Kulislere göre AKP, bir “mini anayasa”yla Cumhurbaşkanlığı Seçimleri için yüzde 50+1 yerine, “40+1” ya da “en çok oyu alan seçilsin” seçeneklerini tartışıyor.

Kaynak: Haber Merkezi
AKP, 'mini anayasa'yı tartışıyormuş: Yüzde 40+1 alan cumhurbaşkanı olsun
Fotoğraf: AA

Birinci turda adaylardan birinin geçerli oyların yüzde 50’sinden bir oy fazlasını almasını zorunlu kılan kural nedeniyle seçimler ikinci tura kalınca, iktidar bu sistemi değiştirmenin arayışına girdi.

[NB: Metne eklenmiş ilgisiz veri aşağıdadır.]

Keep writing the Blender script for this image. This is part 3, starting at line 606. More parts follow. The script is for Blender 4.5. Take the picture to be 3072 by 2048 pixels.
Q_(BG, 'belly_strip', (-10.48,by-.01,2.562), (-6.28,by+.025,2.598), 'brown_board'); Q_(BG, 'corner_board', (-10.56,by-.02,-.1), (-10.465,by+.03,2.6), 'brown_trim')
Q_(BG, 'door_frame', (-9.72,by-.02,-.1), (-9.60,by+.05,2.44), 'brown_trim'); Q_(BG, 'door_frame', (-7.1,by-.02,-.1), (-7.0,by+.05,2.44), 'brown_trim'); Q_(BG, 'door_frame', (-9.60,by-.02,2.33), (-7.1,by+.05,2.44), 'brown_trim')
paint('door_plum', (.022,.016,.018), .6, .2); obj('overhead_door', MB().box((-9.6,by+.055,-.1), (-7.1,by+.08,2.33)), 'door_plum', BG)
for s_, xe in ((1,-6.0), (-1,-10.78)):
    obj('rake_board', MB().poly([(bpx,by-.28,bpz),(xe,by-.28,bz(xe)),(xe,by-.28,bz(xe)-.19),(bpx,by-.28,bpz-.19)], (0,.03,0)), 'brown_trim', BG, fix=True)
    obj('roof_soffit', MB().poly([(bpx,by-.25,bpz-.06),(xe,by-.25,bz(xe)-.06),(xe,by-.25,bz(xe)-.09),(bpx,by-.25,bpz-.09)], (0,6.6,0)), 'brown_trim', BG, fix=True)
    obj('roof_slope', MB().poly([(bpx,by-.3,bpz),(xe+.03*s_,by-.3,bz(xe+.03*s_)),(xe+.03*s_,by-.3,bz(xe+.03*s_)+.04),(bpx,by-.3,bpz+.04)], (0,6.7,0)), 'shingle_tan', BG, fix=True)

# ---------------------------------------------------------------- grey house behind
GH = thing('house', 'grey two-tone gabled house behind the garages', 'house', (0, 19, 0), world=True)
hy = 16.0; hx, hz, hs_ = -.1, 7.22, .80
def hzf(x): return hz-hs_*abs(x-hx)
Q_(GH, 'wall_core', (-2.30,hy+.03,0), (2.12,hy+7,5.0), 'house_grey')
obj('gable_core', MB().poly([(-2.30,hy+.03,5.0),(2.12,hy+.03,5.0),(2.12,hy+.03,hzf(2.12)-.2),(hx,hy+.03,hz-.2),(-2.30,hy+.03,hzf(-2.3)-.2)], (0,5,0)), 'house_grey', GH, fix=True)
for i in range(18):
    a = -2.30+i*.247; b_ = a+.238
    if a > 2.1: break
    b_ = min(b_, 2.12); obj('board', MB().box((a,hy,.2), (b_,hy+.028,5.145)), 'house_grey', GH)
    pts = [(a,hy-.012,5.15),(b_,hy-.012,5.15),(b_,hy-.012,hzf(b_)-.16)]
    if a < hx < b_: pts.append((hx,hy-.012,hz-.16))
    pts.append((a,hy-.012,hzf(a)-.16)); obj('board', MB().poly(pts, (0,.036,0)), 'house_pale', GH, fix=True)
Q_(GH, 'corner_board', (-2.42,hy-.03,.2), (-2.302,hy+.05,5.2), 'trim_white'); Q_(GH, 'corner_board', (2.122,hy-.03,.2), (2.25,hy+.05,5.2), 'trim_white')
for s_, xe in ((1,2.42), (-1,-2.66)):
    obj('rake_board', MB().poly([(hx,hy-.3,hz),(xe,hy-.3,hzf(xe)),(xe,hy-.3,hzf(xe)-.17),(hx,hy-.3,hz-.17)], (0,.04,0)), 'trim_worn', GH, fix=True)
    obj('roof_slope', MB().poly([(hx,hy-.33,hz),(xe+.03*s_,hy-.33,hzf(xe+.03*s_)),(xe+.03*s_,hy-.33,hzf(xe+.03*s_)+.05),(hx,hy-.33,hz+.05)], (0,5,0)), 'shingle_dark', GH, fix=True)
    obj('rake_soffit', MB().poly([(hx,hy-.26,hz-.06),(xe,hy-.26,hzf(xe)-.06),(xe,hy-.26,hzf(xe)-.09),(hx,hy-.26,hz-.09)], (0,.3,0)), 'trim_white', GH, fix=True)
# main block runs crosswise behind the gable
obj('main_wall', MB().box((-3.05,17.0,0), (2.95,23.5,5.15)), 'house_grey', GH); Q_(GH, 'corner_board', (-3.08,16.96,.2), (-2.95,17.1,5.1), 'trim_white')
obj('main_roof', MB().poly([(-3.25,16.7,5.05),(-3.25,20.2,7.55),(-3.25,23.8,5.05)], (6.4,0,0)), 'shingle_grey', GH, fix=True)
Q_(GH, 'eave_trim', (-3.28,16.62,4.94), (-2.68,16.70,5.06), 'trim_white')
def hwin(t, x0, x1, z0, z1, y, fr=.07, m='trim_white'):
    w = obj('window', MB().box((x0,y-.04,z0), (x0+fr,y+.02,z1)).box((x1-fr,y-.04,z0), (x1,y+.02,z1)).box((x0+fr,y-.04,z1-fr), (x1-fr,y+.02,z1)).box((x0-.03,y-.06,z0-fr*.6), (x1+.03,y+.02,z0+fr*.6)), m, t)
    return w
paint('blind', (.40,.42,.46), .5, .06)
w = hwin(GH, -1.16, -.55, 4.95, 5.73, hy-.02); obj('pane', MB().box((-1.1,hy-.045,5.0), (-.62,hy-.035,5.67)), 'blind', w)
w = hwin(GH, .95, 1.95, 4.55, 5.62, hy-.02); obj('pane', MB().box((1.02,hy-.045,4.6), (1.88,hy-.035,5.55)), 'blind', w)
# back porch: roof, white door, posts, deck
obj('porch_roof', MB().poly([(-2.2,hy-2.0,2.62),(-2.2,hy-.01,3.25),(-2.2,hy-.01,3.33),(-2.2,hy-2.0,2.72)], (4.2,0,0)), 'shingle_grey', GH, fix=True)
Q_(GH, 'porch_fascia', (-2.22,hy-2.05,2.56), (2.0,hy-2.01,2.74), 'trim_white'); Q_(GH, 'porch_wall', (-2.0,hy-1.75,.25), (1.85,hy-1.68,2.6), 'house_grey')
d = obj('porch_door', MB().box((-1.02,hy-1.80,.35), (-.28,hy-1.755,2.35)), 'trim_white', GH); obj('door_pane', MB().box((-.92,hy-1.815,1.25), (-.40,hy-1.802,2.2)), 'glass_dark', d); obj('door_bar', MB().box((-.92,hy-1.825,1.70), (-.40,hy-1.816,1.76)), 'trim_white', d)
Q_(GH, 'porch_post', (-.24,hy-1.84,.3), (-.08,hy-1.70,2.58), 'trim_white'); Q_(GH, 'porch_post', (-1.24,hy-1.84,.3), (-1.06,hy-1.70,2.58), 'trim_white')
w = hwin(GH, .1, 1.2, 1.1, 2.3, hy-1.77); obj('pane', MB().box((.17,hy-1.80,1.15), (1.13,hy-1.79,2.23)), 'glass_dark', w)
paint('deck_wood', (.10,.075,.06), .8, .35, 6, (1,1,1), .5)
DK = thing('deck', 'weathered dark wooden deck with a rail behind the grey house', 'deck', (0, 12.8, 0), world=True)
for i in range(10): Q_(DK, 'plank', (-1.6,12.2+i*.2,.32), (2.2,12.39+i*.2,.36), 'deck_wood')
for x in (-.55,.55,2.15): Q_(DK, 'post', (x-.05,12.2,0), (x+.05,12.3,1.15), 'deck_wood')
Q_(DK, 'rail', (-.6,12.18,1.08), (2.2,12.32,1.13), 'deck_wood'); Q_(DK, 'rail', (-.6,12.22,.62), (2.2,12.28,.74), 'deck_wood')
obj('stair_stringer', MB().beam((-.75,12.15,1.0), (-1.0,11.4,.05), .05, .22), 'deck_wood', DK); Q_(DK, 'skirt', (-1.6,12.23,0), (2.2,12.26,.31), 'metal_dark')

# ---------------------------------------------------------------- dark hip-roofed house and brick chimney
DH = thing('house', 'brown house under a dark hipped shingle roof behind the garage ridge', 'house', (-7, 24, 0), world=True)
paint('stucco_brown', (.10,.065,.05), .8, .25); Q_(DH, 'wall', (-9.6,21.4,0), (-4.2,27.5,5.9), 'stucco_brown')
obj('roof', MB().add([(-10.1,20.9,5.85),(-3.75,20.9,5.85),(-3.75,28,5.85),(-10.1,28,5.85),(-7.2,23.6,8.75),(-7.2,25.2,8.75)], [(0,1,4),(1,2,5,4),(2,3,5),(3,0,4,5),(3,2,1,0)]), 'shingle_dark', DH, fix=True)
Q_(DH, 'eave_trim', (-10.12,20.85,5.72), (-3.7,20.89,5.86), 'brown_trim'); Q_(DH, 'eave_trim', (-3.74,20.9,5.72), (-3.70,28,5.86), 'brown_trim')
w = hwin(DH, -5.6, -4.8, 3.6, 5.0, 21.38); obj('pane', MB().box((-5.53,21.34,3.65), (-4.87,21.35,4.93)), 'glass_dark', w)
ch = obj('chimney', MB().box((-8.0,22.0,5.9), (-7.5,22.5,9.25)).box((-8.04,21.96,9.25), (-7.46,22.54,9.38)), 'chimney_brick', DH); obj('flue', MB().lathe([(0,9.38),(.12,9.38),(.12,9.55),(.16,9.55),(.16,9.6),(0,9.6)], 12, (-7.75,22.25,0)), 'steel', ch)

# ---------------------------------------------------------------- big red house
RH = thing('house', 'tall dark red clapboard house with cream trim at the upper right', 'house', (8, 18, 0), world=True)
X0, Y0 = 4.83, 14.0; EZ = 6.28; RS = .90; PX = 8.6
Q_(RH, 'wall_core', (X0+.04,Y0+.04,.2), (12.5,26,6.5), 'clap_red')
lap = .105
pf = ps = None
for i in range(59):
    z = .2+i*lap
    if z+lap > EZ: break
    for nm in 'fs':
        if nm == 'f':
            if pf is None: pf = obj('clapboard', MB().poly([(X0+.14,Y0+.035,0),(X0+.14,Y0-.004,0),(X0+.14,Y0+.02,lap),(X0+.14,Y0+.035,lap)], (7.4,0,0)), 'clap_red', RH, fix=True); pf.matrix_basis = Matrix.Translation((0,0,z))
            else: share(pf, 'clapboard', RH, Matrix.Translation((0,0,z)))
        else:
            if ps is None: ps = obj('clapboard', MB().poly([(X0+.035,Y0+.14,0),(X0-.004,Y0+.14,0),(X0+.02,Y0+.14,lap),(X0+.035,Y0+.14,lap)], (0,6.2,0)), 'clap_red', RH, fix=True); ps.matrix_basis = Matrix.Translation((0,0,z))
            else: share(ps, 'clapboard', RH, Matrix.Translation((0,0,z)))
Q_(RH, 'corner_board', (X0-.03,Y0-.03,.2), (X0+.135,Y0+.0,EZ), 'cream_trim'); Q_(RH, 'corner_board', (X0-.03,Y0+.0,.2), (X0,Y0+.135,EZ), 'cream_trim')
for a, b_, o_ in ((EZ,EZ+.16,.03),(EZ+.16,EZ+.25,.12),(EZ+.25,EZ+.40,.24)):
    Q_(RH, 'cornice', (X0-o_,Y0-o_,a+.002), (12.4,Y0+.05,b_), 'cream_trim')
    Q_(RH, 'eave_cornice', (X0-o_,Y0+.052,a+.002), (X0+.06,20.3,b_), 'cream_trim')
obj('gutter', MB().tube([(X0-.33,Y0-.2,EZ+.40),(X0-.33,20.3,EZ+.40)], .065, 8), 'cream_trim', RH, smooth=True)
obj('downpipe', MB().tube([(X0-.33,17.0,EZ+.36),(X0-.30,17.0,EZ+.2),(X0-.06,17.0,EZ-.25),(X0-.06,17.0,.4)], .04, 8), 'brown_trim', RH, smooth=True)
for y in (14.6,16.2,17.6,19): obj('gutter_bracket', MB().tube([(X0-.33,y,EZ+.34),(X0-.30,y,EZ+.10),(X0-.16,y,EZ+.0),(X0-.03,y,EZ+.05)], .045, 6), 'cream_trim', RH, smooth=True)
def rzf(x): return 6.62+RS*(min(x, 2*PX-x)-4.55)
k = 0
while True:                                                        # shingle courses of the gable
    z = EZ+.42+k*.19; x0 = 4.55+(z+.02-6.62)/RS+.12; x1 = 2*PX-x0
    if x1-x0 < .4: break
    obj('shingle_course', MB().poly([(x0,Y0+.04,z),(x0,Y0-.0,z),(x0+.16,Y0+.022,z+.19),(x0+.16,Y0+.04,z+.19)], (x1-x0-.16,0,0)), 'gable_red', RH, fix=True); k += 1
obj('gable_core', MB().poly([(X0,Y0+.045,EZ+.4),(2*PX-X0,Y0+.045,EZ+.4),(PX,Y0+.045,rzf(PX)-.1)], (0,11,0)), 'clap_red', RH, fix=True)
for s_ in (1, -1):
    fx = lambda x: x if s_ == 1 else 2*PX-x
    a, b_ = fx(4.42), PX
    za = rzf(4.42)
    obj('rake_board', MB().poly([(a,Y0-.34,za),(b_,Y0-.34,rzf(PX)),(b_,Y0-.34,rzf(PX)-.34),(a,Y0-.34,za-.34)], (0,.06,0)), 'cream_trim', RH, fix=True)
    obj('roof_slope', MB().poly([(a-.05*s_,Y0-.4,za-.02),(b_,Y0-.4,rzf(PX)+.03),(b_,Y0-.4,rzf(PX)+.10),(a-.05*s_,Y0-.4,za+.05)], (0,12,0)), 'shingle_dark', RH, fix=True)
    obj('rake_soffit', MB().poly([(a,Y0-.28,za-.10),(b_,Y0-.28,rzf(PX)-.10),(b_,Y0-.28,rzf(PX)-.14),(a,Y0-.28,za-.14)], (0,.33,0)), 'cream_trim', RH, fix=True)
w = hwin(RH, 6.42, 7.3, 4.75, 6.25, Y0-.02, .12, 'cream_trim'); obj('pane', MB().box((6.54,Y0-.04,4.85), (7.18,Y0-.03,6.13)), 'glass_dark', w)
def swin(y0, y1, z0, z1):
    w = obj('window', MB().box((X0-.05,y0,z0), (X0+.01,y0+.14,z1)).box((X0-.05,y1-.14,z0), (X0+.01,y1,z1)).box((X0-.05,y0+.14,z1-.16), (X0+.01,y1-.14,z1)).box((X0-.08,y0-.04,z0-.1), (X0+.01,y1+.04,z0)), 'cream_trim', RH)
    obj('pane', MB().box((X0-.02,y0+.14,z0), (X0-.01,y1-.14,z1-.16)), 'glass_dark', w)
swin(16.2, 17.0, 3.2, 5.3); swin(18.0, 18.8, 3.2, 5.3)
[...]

Cumhurbaşkanı Recep Tayyip Erdoğan, Almanya dönüşü 50+1’in değişip değişmeyeceğine ilişkin bir soruya şöyle yanıt vermişti: “Çoğunluğu alanın seçilmesi halinde cumhurbaşkanlığı seçimi de seri olur, uğraştırmaz, yanlış yollara sevk etmez. Mevcutta 50+1 mecburiyeti partileri yanlış yollara sevk ediyor. Kimin eli, kimin cebinde belli değil. Yok altılı, yok on altılı masa.”

Erdoğan’ın bu açıklamaları yeni düzenlemenin sinyalini verdi.

Hürriyet’in haberine göre AKP, bu değişikliği uzun süredir dile getirdiği “sivil anayasa” çalışmalarıyla birleştirmeyi tartışıyor.

MASADAKİ SEÇENEKLER

Bu kapsamda, mini Anayasa değişikliği paketinde 50+1 yerine, “40+1” ya da “en çok oyu alan seçilsin” seçenekleri üzerinde durulduğu belirtiliyor. Cumhurbaşkanı adaylığında iki dönem kuralıyla ilgili herhangi bir değişikliğin olmayacağı kaydedilen söz konusu pakette, aile ve başörtüsü düzenlemelerinin de yer alacak. AKP’nin bu konuda partileri ziyaret edeceği, özellikle İYİ Parti ile uzlaşı arayacağı öne sürüldü.

OLMAZSA OLMAZ DEĞİLMİŞ

AKP Genel Sekreteri Fatih Şahin de 50+1 sistemiyle ilgili Twitter’dan şöyle açıklama yapmıştı: “Cumhurbaşkanı seçimi için aranan ‘salt çoğunluk’, bir başka ifadeyle ‘50+1’ şartı Cumhurbaşkanlığı Hükümet Sistemi’nin olmazsa olmaz unsuru değildir. Nitekim dünyanın bir çok demokratik ülkesinde farklı oranlar uygulanmaktadır. Bu düzenlemenin yürürlüğe girmesinden bugüne siyaset sahnesinde yaşananlar bu şartın siyaset kurumu ve millet iradesi üzerinde bir baskı unsuru haline geldiğini, siyasetin doğal mecrasını tahrip ettiğini, parçalı ve istikrarsızlığa gebe bir tablo oluşturduğunu gözler önüne sermiştir.”